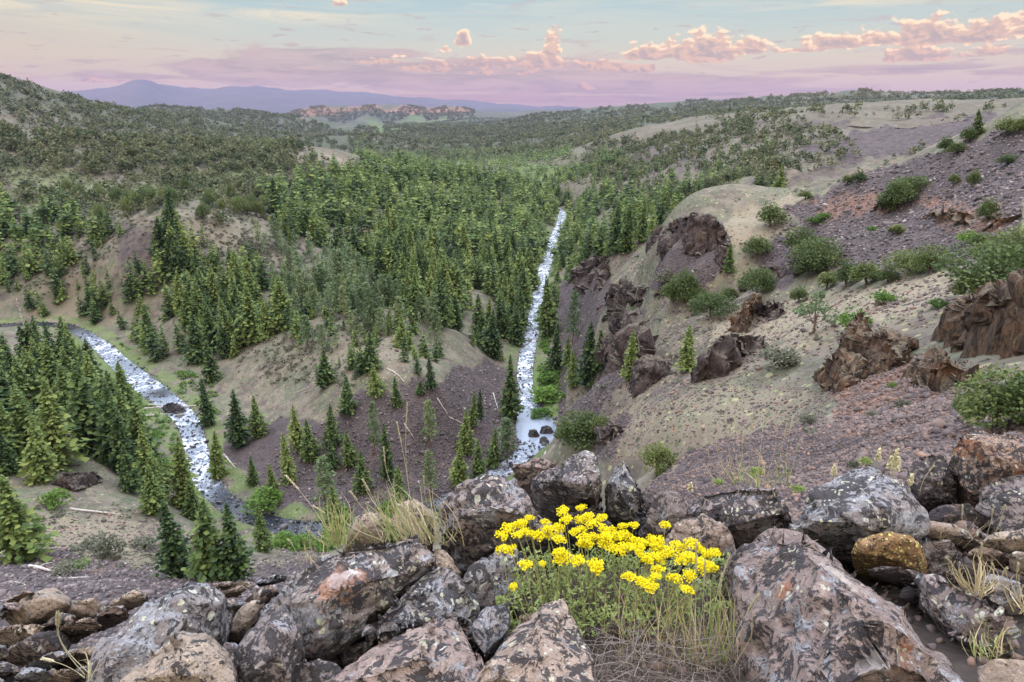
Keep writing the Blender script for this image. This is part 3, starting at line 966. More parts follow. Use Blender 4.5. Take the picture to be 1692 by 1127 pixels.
def make_templates():
    rg = np.random.default_rng(5)
    for i in range(5):
        q = conifer_quads(rg, 36, 12, 7, R0=rg.uniform(.17, .245), h0=.05, droop=.3, ragged=.3, shape=rg.uniform(.75, 1.0))
        tr = trunk_mesh('fir_trunk', M_BARK, .9, .017, limbs=[(rg.uniform(.1, .5), rg.uniform(0, 6.28), .1, .0) for _ in range(6)], bend=.003)
        TEMPL[('fir', i)] = (tr, quads_mesh('fir_crown', q, M_FIR))
    for i in range(3):
        lob = []
        for k in range(20):
            f = k / 19
            a = k * 2.4 + rg.uniform(-.4, .4)
            r = .16 * (1 - f) ** .6 * rg.uniform(.4, 1.0) + .01
            s = rg.uniform(.05, .085) * (1.15 - .5 * f)
            lob.append(((math.cos(a) * r, math.sin(a) * r, .24 + .72 * f), (s * 1.2, s * 1.2, s * .75)))
        q = blob_quads(rg, lob, 50, .034)
        tr = trunk_mesh('pine_trunk', M_REDBARK, .93, .016, limbs=[(l[0][2] - .03, math.atan2(l[0][1], l[0][0]), math.hypot(l[0][0], l[0][1]), .03) for l in lob[:14]], bend=.006)
        TEMPL[('pine', i)] = (tr, quads_mesh('pine_crown', q, M_PINE))
    for i in range(5):
        w = rg.uniform(.38, .55) if i < 4 else .75
        lob = bush_lobes(rg, 15 + 2 * i, w, .86, .08)
        q = blob_quads(rg, lob, 150, .042)
        tr = trunk_mesh('juniper_trunk', M_BARK, .55, .035, limbs=[(.10 + .03 * k, math.atan2(l[0][1], l[0][0]), math.hypot(l[0][0], l[0][1]) * .9, l[0][2] * .6) for k, l in enumerate(lob[:9])], bend=.02)
        TEMPL[('juniper', i)] = (tr, quads_mesh('juniper_crown', q, M_JUN))
    # a small open tree with a bare stem
    lob = [((.30, .05, .62), (.24, .22, .12)), ((-.32, .0, .55), (.24, .22, .11)), ((.08, -.15, .78), (.2, .2, .12)), ((-.1, .1, .93), (.15, .15, .1)), ((.0, .2, .66), (.25, .2, .12)), ((-.18, -.2, .7), (.2, .2, .11)),
           ((.42, -.1, .50), (.18, .18, .09)), ((-.46, .1, .47), (.17, .17, .08)), ((.05, 0, 1.02), (.08, .08, .1))]
    q = blob_quads(rg, lob, 90, .05)
    tr = trunk_mesh('open_trunk', M_BARK, .9, .035, limbs=[(.28, math.atan2(l[0][1], l[0][0]), math.hypot(l[0][0], l[0][1]), l[0][2] - .3) for l in lob[:8]], bend=.03)
    TEMPL[('opentree', 0)] = (tr, quads_mesh('open_crown', q, M_PINE))
    for i in range(3):
        lob = bush_lobes(rg, 11, .62, .8, .05)
        q = blob_quads(rg, lob, 55, .085)
        tr = trunk_mesh('shrub_stem', M_BARK, .5, .03, limbs=[(.03, math.atan2(l[0][1], l[0][0]), math.hypot(l[0][0], l[0][1]) * .9, l[0][2] * .7) for l in lob[:7]], bend=.01)
        TEMPL[('sage', i)] = (tr, quads_mesh('sage_crown', q, M_SAGE))
        TEMPL[('leafy', i)] = (tr, quads_mesh('leafy_crown', q, M_GREENB))
    # dead snag
    tr = trunk_mesh('snag_trunk', M_DEAD, 1.0, .014, limbs=[(.25 + .045 * k, k * 2.4, .13 - .005 * k, .04) for k in range(15)], bend=.008)
    TEMPL[('snag', 0)] = (tr, None)


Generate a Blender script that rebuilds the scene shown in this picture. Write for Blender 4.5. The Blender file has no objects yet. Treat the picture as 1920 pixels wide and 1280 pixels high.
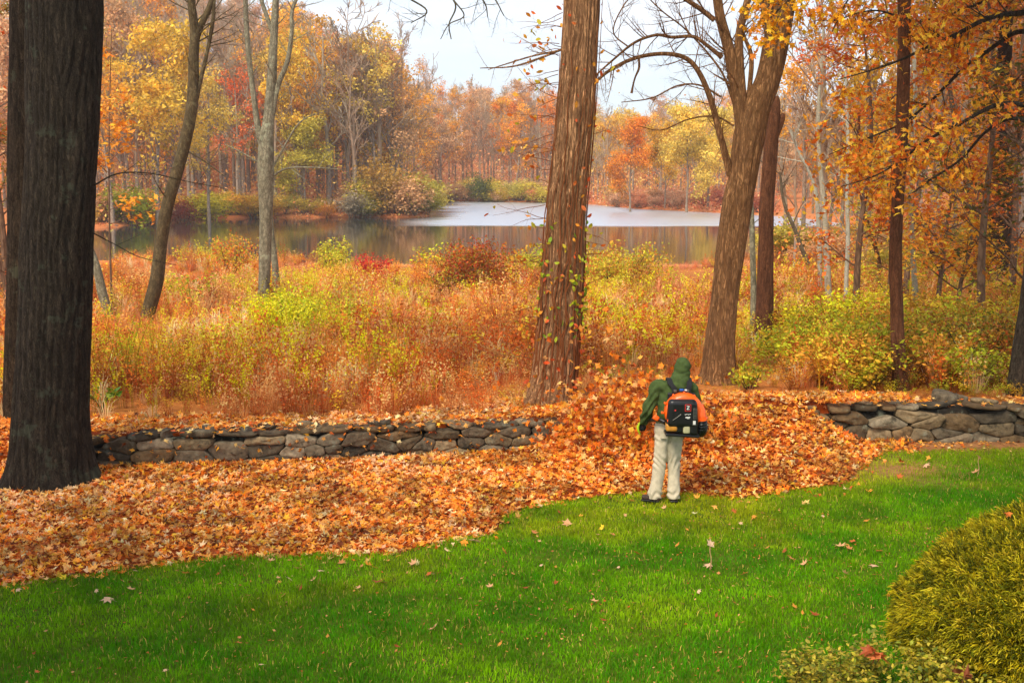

•••••

▶ **EXERCISE DESCRIPTION**
Make an exact copy of every record, pictures excluded.

▶ **WORKED ANSWER**
Keep writing the Blender script for this image. This is part 3, starting at line 966. More parts follow. Use Blender 4.5. Take the picture to be 1692 by 1127 pixels.
def make_templates():
    rg = np.random.default_rng(5)
    for i in range(5):
        q = conifer_quads(rg, 36, 12, 7, R0=rg.uniform(.17, .245), h0=.05, droop=.3, ragged=.3, shape=rg.uniform(.75, 1.0))
        tr = trunk_mesh('fir_trunk', M_BARK, .9, .017, limbs=[(rg.uniform(.1, .5), rg.uniform(0, 6.28), .1, .0) for _ in range(6)], bend=.003)
        TEMPL[('fir', i)] = (tr, quads_mesh('fir_crown', q, M_FIR))
    for i in range(3):
        lob = []
        for k in range(20):
            f = k / 19
            a = k * 2.4 + rg.uniform(-.4, .4)
            r = .16 * (1 - f) ** .6 * rg.uniform(.4, 1.0) + .01
            s = rg.uniform(.05, .085) * (1.15 - .5 * f)
            lob.append(((math.cos(a) * r, math.sin(a) * r, .24 + .72 * f), (s * 1.2, s * 1.2, s * .75)))
        q = blob_quads(rg, lob, 50, .034)
        tr = trunk_mesh('pine_trunk', M_REDBARK, .93, .016, limbs=[(l[0][2] - .03, math.atan2(l[0][1], l[0][0]), math.hypot(l[0][0], l[0][1]), .03) for l in lob[:14]], bend=.006)
        TEMPL[('pine', i)] = (tr, quads_mesh('pine_crown', q, M_PINE))
    for i in range(5):
        w = rg.uniform(.38, .55) if i < 4 else .75
        lob = bush_lobes(rg, 15 + 2 * i, w, .86, .08)
        q = blob_quads(rg, lob, 150, .042)
        tr = trunk_mesh('juniper_trunk', M_BARK, .55, .035, limbs=[(.10 + .03 * k, math.atan2(l[0][1], l[0][0]), math.hypot(l[0][0], l[0][1]) * .9, l[0][2] * .6) for k, l in enumerate(lob[:9])], bend=.02)
        TEMPL[('juniper', i)] = (tr, quads_mesh('juniper_crown', q, M_JUN))
    # a small open tree with a bare stem
    lob = [((.30, .05, .62), (.24, .22, .12)), ((-.32, .0, .55), (.24, .22, .11)), ((.08, -.15, .78), (.2, .2, .12)), ((-.1, .1, .93), (.15, .15, .1)), ((.0, .2, .66), (.25, .2, .12)), ((-.18, -.2, .7), (.2, .2, .11)),
           ((.42, -.1, .50), (.18, .18, .09)), ((-.46, .1, .47), (.17, .17, .08)), ((.05, 0, 1.02), (.08, .08, .1))]
    q = blob_quads(rg, lob, 90, .05)
    tr = trunk_mesh('open_trunk', M_BARK, .9, .035, limbs=[(.28, math.atan2(l[0][1], l[0][0]), math.hypot(l[0][0], l[0][1]), l[0][2] - .3) for l in lob[:8]], bend=.03)
    TEMPL[('opentree', 0)] = (tr, quads_mesh('open_crown', q, M_PINE))
    for i in range(3):
        lob = bush_lobes(rg, 11, .62, .8, .05)
        q = blob_quads(rg, lob, 55, .085)
        tr = trunk_mesh('shrub_stem', M_BARK, .5, .03, limbs=[(.03, math.atan2(l[0][1], l[0][0]), math.hypot(l[0][0], l[0][1]) * .9, l[0][2] * .7) for l in lob[:7]], bend=.01)
        TEMPL[('sage', i)] = (tr, quads_mesh('sage_crown', q, M_SAGE))
        TEMPL[('leafy', i)] = (tr, quads_mesh('leafy_crown', q, M_GREENB))
    # dead snag
    tr = trunk_mesh('snag_trunk', M_DEAD, 1.0, .014, limbs=[(.25 + .045 * k, k * 2.4, .13 - .005 * k, .04) for k in range(15)], bend=.008)
    TEMPL[('snag', 0)] = (tr, None)


Generate a Blender script that rebuilds the scene shown in this picture. Write for Blender 4.5. The Blender file has no objects yet. Treat the picture as 1920 pixels wide and 1280 pixels high.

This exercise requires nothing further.